Nel marzo 2001 decidiamo di andare a completare il rilievo topografico della cavità. Alla spedizione partecipano Lorenzo Lessio, Monica Naletto, il sottoscritto e Claudio Molin Fop. La grotta viene temporaneamente disarmata per effettuare un controllo generale dello stato d'usura dei materiali. Attualmente l'abisso è stato disceso e rilevato fino a -166 metri di profondità (ufficiosamente oltre quota -170). La strettoia sul fondo, (generata da un masso incastrato) sovrastante un nuovo pozzo verticale di 15 metri deve ancora essere resa transitabile, pertanto il pozzo a tutt'oggi è ancora inesplorato.
Le speranze di poter scoprire ambienti ancora più profondi rimangono buone.
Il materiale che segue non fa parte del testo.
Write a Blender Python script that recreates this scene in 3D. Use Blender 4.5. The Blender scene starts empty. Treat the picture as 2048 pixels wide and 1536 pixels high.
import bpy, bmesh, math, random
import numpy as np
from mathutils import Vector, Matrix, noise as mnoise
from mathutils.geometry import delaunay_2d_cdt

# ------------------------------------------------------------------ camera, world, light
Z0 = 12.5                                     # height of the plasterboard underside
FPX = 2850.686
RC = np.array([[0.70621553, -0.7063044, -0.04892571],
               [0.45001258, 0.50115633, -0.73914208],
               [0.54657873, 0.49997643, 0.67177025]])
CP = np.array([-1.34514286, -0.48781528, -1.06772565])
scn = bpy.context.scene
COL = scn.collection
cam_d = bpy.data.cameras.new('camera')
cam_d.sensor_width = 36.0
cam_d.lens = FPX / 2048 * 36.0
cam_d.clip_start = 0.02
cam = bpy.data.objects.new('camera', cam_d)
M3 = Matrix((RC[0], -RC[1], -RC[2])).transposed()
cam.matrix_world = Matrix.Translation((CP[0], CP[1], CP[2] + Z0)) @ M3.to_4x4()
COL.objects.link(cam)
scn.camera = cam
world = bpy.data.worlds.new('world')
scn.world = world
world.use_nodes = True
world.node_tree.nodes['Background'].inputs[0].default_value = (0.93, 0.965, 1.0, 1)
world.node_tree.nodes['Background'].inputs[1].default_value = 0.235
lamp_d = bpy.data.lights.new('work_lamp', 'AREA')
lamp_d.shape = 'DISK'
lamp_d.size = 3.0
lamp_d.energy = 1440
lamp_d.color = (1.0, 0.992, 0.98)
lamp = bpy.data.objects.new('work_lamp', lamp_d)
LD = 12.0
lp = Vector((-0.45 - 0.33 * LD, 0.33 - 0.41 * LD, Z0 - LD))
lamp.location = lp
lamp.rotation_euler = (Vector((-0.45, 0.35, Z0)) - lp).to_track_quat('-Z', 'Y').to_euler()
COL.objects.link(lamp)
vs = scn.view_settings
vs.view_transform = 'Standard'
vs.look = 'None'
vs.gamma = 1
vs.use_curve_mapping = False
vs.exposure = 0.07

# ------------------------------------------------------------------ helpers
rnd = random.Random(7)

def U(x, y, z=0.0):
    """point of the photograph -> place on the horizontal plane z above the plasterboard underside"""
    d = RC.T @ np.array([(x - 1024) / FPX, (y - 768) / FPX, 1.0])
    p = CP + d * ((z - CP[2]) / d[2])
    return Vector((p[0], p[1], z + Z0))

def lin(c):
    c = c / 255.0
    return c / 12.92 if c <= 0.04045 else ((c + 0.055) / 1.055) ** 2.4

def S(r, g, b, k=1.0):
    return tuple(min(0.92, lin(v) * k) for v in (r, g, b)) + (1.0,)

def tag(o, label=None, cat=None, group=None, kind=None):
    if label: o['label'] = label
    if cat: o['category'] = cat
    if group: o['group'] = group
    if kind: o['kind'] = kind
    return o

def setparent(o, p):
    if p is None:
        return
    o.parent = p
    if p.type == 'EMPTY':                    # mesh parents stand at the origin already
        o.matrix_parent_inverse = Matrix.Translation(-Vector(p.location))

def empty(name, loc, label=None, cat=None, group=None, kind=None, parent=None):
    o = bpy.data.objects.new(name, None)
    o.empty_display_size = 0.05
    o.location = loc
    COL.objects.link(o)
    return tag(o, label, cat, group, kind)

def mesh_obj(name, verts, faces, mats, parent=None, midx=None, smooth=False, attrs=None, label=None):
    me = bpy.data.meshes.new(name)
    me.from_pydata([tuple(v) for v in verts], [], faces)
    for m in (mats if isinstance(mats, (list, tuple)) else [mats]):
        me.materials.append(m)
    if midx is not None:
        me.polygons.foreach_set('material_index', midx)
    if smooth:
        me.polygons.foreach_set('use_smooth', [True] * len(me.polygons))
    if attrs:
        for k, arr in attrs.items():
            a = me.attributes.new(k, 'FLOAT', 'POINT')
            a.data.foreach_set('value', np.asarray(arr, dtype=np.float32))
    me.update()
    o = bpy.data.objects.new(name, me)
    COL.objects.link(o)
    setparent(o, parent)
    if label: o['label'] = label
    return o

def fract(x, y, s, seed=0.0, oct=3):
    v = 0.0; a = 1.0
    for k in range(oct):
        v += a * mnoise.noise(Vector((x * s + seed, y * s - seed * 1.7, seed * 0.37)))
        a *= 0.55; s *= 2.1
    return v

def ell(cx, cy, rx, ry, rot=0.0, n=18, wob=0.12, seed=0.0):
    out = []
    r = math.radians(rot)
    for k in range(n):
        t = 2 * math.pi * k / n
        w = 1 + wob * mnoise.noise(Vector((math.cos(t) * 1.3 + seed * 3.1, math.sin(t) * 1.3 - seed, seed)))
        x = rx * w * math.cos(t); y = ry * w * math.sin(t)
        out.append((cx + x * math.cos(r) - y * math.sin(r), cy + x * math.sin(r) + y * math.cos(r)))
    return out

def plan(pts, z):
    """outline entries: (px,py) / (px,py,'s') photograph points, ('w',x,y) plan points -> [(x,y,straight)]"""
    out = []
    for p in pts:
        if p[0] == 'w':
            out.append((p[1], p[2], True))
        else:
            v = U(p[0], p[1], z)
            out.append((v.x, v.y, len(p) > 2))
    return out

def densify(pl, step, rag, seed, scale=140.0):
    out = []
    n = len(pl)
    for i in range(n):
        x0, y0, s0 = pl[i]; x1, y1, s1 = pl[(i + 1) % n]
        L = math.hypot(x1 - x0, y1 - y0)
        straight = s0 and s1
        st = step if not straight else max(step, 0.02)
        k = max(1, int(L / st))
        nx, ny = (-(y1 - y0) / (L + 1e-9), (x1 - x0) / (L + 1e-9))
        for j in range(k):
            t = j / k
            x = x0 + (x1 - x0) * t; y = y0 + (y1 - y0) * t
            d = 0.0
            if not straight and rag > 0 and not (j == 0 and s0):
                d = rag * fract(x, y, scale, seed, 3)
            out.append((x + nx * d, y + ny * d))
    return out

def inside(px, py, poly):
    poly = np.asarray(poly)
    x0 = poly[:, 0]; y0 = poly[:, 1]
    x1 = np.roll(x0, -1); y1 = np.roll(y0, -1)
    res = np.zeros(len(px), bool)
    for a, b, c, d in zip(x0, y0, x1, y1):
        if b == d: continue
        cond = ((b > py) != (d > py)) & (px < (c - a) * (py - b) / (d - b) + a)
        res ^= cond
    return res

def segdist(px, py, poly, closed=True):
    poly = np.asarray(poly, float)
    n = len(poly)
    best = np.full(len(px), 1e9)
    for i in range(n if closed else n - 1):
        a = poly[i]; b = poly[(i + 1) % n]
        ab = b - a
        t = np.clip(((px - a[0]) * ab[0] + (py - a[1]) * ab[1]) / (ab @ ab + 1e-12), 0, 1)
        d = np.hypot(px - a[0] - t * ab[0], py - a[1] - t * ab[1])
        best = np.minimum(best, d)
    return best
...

Speriamo bene! Con molta probabilità l'Abisso Renato rappresenta una delle vie d'accesso al reticolo carsico drenante le acque meteoriche assorbite dall'ampia spianata di Campo Croce e del vasto bacino idrologico Monte Cornosèga - Col delle Laste - Val Rossa. Le esplorazioni sono ancora in pieno svolgimento e promettono ulteriori scoperte.
Nota dolente: nel caso la grotta non raggiungesse in futuro i duecento metri di profondità, avrò perso la scommessa fatta con il gruppo che prevede la tinteggiatura dei miei capelli (biondo dorato). La sadica speranza dei miei amici di vedermi ridotto in quello stato è assai remota, ve lo posso assicurare.